La strada dell'Italia passa dalla Ue

Al di là dei toni da comizio tipici della campagna elettorale, è evidente che il rapporto con Bruxelles sarà fondamentale per qualsiasi premier

Ursula von der Leyen e Mario Draghi

Ursula von der Leyen e Mario Draghi

Gira che ti rigira, passa dall’Unione europea e dal rapporto con l’Unione europea il futuro di qualsiasi governo di cui il nostro paese si doterà dopo il 25 settembre. Sia che vinca il centrodestra, come molti analisti prevedono, sia che vinca il centrosinistra o si arrivi a una qualche forma di “pareggio”.

D’altra parte non potrebbe che essere cosi. Non tanto per la nostra storia (siamo un paese fondatore, abbiamo espresso più volte presidente della commissione e presidente del parlamento Ue), quanto per il presente. Siamo il paese cui viene destinata la più alta quota di fondi del Pnrr, e siamo tra quelli che si piazzano sempre tra il primo e il secondo posto per i fondi strutturali (nella programmazione 2014-2020 eravamo secondi dietro alla Polonia con 43miliardi, nella programmazione 2021-2027 tale quota è addirittura salita a 73 miliardi). E’ evidente che il rapporto con Bruxelles sarà fondamentale per qualsiasi premier. Al di là dei toni da comizio tipici della campagna elettorale, nessun primo ministro sano di mente potrà pensare di dare da sé, né di intavolare con Bruxelles un rapporto fondato sul conflitto e la diffidenza. Avremmo tutto da perdere.
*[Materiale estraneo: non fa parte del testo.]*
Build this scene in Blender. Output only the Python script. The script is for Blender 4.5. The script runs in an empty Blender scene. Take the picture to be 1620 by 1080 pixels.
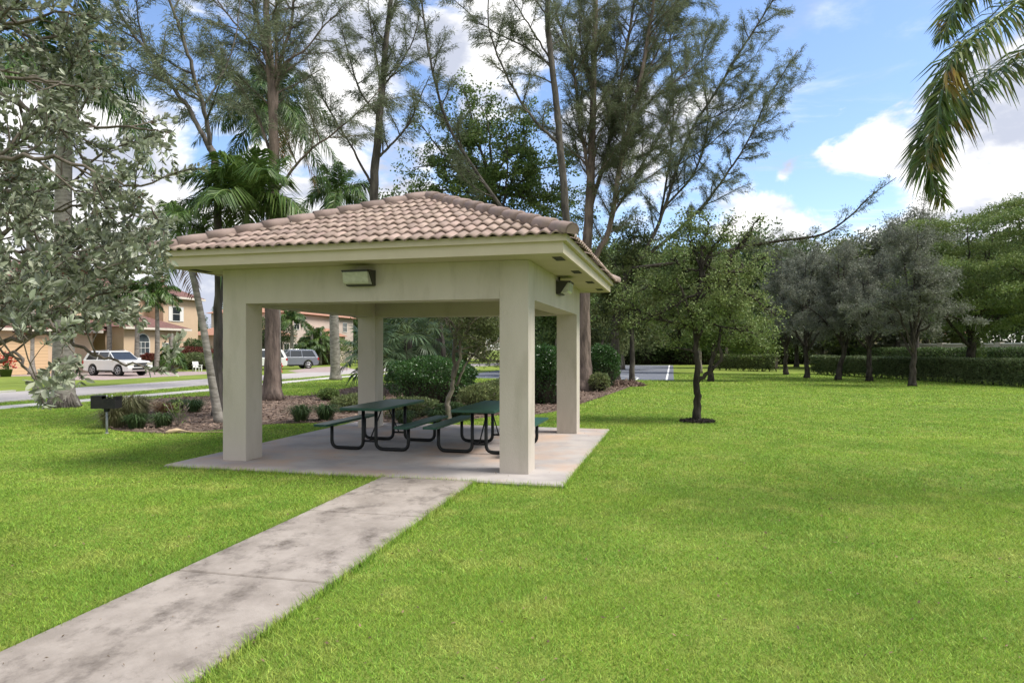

Il Regno Unito che aveva pensato di “fare da sé”, si è adesso accorto quanto la Brexit ha fatto perdere agli inglesi, e la maggior parte dei sondaggi indicano che se si votasse oggi la maggioranza dei cittadini di Carlo III sarebbe per il “remain”. Facile a dirsi più difficile a farsi questo rapporto con la Ue, e quanto difficile lo abbiamo visto in questi giorni. La vicenda Orban non è e non sarà indolore. Ha ragione Giorgia Meloni e dire che “non si può accettare il principio secondo il quale un governo eletto deve per forza passare sotto al vaglio di una sorta di tribunale di legittimità oltre a quello dei cittadini”, ma è anche vero che il voto dei cittadini non è “tana libera tutti” verso una piena legittimità democratica. Altrimenti anche Putin o Erdogan potrebbero dirsi democratici, e invece sappiamo che non è vero.

La democrazia è un qualcosa di più complesso. E’ il rispetto delle regole che nel tempo una democrazia si dà, e che prescindono da chi al momento guida il vapore. Lo dice la nostra stessa Costituzione, che esclude per esempio il ritorno alla monarchia anche in presenza di una maggioranza di cittadini che la chiedessero. Lo dice il comune sentire nei paesi più avanzati, che dà per accettati e indiscutibili principi fondanti come il rispetto delle minoranze, la separazione dei poteri, il rispetto delle libertà individuali, la piena ed effettiva libertà di stampa. E lo dice appunto la carta dei valori su cui l’Unione europea è fondata, a cui l’Italia ha liberamente aderito e da cui, come abbiamo visto, ottiene molti vantaggi. Chi sarà al comando dopo il 25 settembre dovrà su questi aspetti chiarire e forse chiarirsi definitivamente le idee. A quel momento la campagna elettorale sarà terminata, e le zone d’ombra non sono ammesse.